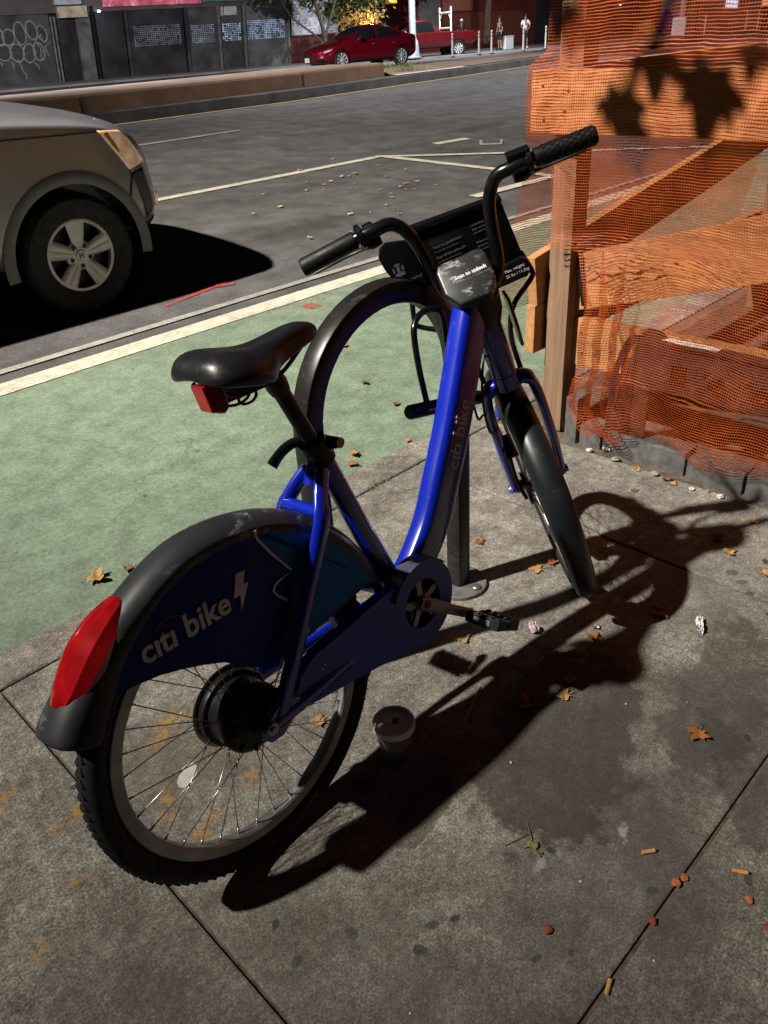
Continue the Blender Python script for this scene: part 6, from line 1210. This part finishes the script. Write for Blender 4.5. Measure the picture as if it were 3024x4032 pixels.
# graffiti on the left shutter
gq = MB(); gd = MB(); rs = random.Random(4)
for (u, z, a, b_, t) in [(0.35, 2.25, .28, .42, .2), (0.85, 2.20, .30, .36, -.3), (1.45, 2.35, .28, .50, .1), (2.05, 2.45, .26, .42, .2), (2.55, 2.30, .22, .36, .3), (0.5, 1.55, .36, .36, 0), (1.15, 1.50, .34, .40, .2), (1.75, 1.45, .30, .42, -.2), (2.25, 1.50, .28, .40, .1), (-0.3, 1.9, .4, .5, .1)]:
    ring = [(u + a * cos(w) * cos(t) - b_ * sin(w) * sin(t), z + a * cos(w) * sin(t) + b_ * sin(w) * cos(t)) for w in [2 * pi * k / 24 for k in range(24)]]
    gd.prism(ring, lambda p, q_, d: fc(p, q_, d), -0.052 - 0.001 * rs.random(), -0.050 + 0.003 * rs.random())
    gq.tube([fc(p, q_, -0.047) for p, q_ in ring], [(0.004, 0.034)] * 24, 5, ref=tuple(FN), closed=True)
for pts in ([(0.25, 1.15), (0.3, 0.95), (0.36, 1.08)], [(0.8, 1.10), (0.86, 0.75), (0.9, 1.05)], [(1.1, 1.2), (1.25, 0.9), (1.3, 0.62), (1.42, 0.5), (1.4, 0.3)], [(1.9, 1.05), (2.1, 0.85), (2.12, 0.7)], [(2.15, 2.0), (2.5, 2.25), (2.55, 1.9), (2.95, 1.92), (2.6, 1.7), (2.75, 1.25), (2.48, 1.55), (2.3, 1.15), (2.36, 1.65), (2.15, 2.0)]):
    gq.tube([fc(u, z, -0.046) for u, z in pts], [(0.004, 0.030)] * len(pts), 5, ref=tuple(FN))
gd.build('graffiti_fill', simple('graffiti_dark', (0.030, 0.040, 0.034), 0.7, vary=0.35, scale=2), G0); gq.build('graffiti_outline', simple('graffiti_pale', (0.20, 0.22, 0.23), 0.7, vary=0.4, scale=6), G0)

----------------

▶ GOAL:
Copy out all of the data word for word. Do not carry over any picture.

▶ WORKED ANSWER:
Continue the Blender Python script for this scene: part 6, from line 1210. This part finishes the script. Write for Blender 4.5. Measure the picture as if it were 3024x4032 pixels.
# graffiti on the left shutter
gq = MB(); gd = MB(); rs = random.Random(4)
for (u, z, a, b_, t) in [(0.35, 2.25, .28, .42, .2), (0.85, 2.20, .30, .36, -.3), (1.45, 2.35, .28, .50, .1), (2.05, 2.45, .26, .42, .2), (2.55, 2.30, .22, .36, .3), (0.5, 1.55, .36, .36, 0), (1.15, 1.50, .34, .40, .2), (1.75, 1.45, .30, .42, -.2), (2.25, 1.50, .28, .40, .1), (-0.3, 1.9, .4, .5, .1)]:
    ring = [(u + a * cos(w) * cos(t) - b_ * sin(w) * sin(t), z + a * cos(w) * sin(t) + b_ * sin(w) * cos(t)) for w in [2 * pi * k / 24 for k in range(24)]]
    gd.prism(ring, lambda p, q_, d: fc(p, q_, d), -0.052 - 0.001 * rs.random(), -0.050 + 0.003 * rs.random())
    gq.tube([fc(p, q_, -0.047) for p, q_ in ring], [(0.004, 0.034)] * 24, 5, ref=tuple(FN), closed=True)
for pts in ([(0.25, 1.15), (0.3, 0.95), (0.36, 1.08)], [(0.8, 1.10), (0.86, 0.75), (0.9, 1.05)], [(1.1, 1.2), (1.25, 0.9), (1.3, 0.62), (1.42, 0.5), (1.4, 0.3)], [(1.9, 1.05), (2.1, 0.85), (2.12, 0.7)], [(2.15, 2.0), (2.5, 2.25), (2.55, 1.9), (2.95, 1.92), (2.6, 1.7), (2.75, 1.25), (2.48, 1.55), (2.3, 1.15), (2.36, 1.65), (2.15, 2.0)]):
    gq.tube([fc(u, z, -0.046) for u, z in pts], [(0.004, 0.030)] * len(pts), 5, ref=tuple(FN))
gd.build('graffiti_fill', simple('graffiti_dark', (0.030, 0.040, 0.034), 0.7, vary=0.35, scale=2), G0); gq.build('graffiti_outline', simple('graffiti_pale', (0.20, 0.22, 0.23), 0.7, vary=0.4, scale=6), G0)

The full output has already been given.